A risk-managed approach would involve waiting for a clear break above the $11.75 resistance or for a pullback to a well-defined support level. The sustainability of the trend will depend on Ericsson's ability to translate strategic initiatives into market share gains and improved profitability amidst a competitive landscape.
Key Buy/Sell Levels
Current Price: $11.34
Support Levels:
- $11.00: This level has acted as a recent support zone on the daily chart. It was tested in early March and also provided a floor in late February. The distance from the current price is -$0.34, or -3.0%. This level also aligns with some of the earlier price action in February.
- $10.25: This represents a more significant support level, approximately midway between the late January surge and the subsequent trading range. It coincides with the price action seen in late January and early February. The distance from the current price is -$1.09, or -9.6%.
Resistance Levels:
- $11.75: This is a critical resistance level, marking a high from February and, more importantly, the previous significant peak from 2017 visible on the weekly chart. A decisive break above this level, especially with increased volume, would signal a continuation of the long-term uptrend. The distance from the current price is +$0.41, or +3.6%.
- $12.50: This would be a psychological resistance level and a potential target for a continued rally after breaking the $11.75 resistance.
Trendlines
I've identified key levels on the chart:
- A support level is drawn around $11.00, reflecting recent consolidation and acting as a floor for the current price action.

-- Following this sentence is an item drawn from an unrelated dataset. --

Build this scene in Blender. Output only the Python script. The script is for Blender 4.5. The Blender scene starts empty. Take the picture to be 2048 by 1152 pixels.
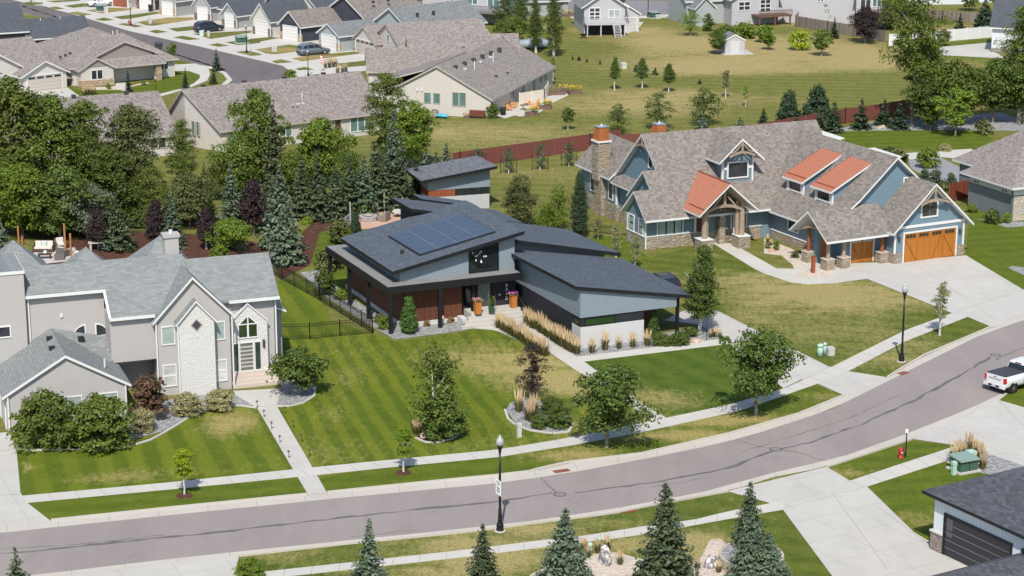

- A significant resistance level is drawn around $11.75. This marks a multi-year high and will be a crucial barrier for further upside.
Summary & Takeaways
Ericsson (ERIC) is in a compelling long-term uptrend, buoyed by the global 5G deployment and strategic initiatives. The stock has shown resilience, with recent price action testing historical resistance levels. While fundamental metrics show some pressure on profitability, recent analyst upgrades and partnerships provide a positive outlook.
Key Points:
- Bullish Long-Term Trend: The weekly chart indicates a sustained uptrend from mid-2022.
- Resistance at $11.75: This level is a critical hurdle, as it represents a multi-year high. A breakout here could signal further upside.
- Support at $11.00: This is the immediate support to watch for potential pullbacks.
- Cautious Short-Term Sentiment: Daily price action shows choppiness and a test of resistance, suggesting a pause in the rally.
- Strategic Growth: Partnerships and focus on market share are key future growth drivers.
Investment Outlook: For trend-following investors, the current setup presents a choice: await a confirmed breakout above $11.75 for entry, or look for opportunities on a pullback to the $11.00 support level, managing risk with a stop-loss below that. The sustainability of the uptrend hinges on Ericsson's ability to capitalize on market opportunities and improve its financial performance.